Sugar exports from Brazil, the world’s biggest producer of the commodity, were less profitable last week as local prices climbed, according to Cepea.

Shipping the sweetener was 8.8 percent more advantageous than selling it in the domestic market, the University of Sao Paulo research group said in a report yesterday. That compares to an advantage of almost 12 percent a week earlier. Local prices for crystal sugar climbed 5.8 percent to 58.52 reais ($28.90) a 50-kilogram (110 pound) bag in the week ended July 20, it said.

“Prices of crystal sugar in the Brazilian spot market soared last week,” Heloisa Lee Burnquist, an analyst at Cepea, wrote in the report. “The increase is attributed to the firm behavior of mills in Sao Paulo, which was based on the export parity to determine prices of domestic trades.”

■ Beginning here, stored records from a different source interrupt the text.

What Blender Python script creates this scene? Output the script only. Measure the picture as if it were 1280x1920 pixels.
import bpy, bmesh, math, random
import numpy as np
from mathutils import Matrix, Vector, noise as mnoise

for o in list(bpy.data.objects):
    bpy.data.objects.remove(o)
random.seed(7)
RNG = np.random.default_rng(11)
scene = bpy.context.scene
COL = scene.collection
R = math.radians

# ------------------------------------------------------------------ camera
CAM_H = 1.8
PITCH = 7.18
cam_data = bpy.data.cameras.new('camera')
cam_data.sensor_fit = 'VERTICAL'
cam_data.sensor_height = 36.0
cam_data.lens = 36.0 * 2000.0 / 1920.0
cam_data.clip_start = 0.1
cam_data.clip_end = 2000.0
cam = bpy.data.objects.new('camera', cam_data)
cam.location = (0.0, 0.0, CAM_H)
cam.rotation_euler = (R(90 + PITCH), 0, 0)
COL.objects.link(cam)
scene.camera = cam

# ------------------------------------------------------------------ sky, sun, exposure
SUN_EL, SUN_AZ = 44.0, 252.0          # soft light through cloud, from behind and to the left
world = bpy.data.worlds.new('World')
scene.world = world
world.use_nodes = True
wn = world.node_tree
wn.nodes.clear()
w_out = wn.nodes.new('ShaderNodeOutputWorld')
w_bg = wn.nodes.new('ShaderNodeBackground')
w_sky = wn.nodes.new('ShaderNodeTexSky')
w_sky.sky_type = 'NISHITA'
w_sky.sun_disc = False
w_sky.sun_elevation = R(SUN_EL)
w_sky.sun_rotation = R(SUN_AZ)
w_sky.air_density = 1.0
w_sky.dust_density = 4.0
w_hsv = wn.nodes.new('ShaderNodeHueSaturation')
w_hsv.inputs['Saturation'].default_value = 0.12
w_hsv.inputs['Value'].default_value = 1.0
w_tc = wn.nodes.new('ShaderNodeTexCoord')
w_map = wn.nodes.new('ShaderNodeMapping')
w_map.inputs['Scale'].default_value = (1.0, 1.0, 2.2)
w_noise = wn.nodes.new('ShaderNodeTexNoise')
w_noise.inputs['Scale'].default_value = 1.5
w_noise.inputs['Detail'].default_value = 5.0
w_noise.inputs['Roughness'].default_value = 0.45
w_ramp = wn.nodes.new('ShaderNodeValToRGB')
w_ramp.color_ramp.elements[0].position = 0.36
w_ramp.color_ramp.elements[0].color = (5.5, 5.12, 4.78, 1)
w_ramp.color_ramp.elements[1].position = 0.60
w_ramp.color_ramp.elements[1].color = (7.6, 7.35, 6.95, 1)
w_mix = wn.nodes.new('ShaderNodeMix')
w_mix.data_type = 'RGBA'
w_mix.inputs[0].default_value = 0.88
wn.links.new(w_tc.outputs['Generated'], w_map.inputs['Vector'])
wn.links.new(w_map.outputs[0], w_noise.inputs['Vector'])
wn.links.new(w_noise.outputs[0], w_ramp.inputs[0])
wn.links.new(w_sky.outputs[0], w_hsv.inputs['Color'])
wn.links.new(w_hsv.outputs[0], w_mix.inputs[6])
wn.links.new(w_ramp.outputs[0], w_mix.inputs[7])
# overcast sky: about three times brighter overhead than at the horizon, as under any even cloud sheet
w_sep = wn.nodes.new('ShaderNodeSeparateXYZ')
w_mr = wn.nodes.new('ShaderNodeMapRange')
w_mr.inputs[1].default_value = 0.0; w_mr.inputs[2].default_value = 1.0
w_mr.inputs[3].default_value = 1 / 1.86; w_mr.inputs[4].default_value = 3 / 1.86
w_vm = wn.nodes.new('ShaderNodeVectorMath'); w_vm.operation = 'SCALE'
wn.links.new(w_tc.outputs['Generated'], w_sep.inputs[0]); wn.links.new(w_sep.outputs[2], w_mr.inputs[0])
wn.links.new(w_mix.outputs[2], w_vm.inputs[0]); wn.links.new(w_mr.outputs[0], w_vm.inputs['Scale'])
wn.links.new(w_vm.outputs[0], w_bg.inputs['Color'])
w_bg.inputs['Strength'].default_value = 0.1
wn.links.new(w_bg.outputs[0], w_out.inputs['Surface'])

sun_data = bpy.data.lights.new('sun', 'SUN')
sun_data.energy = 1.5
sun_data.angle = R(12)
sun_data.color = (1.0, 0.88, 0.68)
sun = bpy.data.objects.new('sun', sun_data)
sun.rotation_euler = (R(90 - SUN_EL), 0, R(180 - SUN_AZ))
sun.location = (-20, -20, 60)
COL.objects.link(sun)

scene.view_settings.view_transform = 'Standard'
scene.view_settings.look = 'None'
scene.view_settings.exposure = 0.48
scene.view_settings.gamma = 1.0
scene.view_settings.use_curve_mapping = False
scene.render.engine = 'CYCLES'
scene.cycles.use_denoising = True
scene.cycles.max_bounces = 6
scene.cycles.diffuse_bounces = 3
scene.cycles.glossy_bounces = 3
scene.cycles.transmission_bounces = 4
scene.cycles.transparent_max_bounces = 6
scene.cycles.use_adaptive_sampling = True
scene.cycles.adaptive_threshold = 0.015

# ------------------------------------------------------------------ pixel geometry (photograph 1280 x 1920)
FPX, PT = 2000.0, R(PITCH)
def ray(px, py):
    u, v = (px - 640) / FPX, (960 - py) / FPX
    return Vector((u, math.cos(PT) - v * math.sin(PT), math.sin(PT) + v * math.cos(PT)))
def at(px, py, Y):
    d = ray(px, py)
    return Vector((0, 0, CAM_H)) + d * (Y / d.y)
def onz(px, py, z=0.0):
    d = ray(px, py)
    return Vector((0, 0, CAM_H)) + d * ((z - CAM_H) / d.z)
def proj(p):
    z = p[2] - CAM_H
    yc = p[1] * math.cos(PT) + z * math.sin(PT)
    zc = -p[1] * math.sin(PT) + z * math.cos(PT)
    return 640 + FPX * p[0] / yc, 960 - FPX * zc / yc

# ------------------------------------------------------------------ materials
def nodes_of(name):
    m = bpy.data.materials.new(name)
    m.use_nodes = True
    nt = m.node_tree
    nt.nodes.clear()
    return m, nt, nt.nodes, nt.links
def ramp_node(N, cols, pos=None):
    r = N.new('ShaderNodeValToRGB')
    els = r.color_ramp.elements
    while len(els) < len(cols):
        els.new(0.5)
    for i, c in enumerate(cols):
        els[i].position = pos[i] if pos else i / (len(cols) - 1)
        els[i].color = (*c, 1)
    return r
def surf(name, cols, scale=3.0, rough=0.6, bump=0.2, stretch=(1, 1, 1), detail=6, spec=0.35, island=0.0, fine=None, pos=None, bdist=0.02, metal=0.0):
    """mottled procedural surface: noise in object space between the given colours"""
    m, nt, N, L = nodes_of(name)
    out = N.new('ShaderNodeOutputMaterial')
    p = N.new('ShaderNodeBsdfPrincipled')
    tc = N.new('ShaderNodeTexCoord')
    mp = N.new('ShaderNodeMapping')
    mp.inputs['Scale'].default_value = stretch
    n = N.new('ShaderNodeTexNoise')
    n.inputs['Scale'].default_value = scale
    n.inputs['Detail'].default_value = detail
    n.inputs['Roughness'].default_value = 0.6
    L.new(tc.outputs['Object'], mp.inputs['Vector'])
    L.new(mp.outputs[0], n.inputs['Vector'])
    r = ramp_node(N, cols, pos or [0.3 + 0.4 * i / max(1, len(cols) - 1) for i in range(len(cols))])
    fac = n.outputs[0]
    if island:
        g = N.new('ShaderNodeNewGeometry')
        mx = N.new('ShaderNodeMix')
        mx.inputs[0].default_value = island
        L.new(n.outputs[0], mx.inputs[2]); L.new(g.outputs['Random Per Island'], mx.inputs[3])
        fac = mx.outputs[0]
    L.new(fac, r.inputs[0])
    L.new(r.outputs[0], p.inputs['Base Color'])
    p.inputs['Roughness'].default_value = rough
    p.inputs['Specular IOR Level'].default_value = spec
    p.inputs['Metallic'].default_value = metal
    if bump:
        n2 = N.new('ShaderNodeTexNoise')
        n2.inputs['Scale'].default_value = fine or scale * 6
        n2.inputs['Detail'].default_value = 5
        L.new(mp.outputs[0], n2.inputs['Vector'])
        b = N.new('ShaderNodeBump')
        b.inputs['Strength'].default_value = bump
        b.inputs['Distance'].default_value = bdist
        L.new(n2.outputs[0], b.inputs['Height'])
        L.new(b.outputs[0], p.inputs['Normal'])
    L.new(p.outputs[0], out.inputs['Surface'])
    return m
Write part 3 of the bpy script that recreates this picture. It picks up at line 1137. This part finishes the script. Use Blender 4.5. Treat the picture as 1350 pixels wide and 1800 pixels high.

Exports have been more profitable than local sales for seven weeks, according to Burnquist. Raw sugar traded on ICE Futures U.S. in New York has climbed 13 percent so far this month as rains delayed harvesting and shipments from Brazil. Dry weather in India, the second-biggest producer, has also caused concerns about a drop in production there in the 2012-13 season.

Sugar output in Brazil’s center south, its main growing region, fell 29 percent to 6.7 million metric tons from the start of the 2012-13 season through the end of June compared with a year earlier, according to data from industry group Unica. India’s monsoon, which brings more than 70 percent of its rain, is set to be less than normal in the whole season for the first time in three years, according to D.S. Pai, head of long- range forecasting division at the weather bureau there.
Drier weather

Drier weather in Brazil over the past week has helped accelerate harvesting and shipments. The amount of sugar waiting to be loaded onto vessels at Brazil’s main ports dropped to 2.6 million tons as of yesterday, down from 2.9 million tons on July 20, Santos, Brazil-based consultancy SA Commodities said in a report e-mailed yesterday.

“Mills in Sao Paulo are finally crushing without extended halt periods,” Cepea’s Burnquist said, referring to the number of times mills had to stop crushing because of rainfall.

Sales of sugar in Brazil’s domestic market last week were 35 percent more profitable than anhydrous ethanol, the kind used to blend into gasoline, and 55 percent more advantageous than hydrous ethanol, used in flex fuel cars, Cepea said. Both the sweetener and the biofuel are made from sugar cane.

Crystal sugar, used in Brazil’s domestic market, has an International Commission for Uniform Methods of Sugar Analysis level of between 130 and 180, according to the Cepea website. A lower level corresponds to a higher degree of whiteness. Refined sugar traded on NYSE Liffe calls for an ICUMSA level of 45.